Tilt angle measurement with a Gaussian-shaped laser beam tracking

TL;DR

This paper presents a high-precision tilt measurement instrument for laser guiding mirrors using Gaussian beam triangulation, achieving sub-microradian accuracy and a large dynamic range through numerical and experimental validation.

Contribution

The authors developed a novel Gaussian beam triangulation method for precise tilt measurement with high accuracy and stability, validated by numerical and experimental results.

Findings

Achieved a measurement error of 0.13 microradian.

Demonstrated a measurement range of ±0.65 degrees.

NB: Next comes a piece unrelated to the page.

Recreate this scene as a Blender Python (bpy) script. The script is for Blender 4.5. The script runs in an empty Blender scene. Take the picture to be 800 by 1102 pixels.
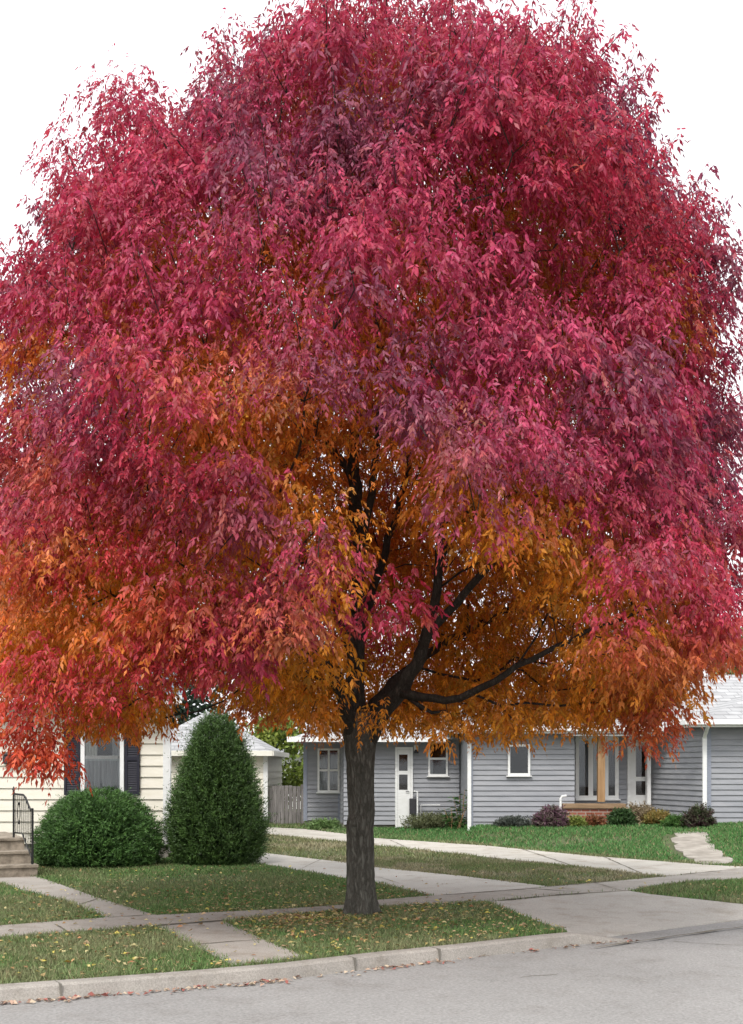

Validated the method's feasibility through numerical modeling and experiments.

Abstract

We have addressed the challenge to carry out the angular tilt stabilization of a laser guiding mirror which is intended to route a laser beam with a high energy density. Such an application requires good angular accuracy as well as large operating range, long term stability and absolute positioning. We have designed an instrument for such a high precision angular tilt measurement based on a triangulation method where a laser beam with Gaussian profile is reflected off the stabilized mirror and detected by an image sensor. As the angular deflection of the mirror causes a change of the beam spot position, the principal task is to measure the position on the image chip surface. We have employed a numerical analysis of the Gaussian intensity pattern which uses the nonlinear regression algorithm. The feasibility and performance of the method were tested by numeric modeling as well as experimentally. The experimental results indicate that the assembled instrument achieves a measurement error of 0.13 microradian in the range +-0.65 degrees over the period of one hour. This corresponds to the dynamic range of 1:170 000.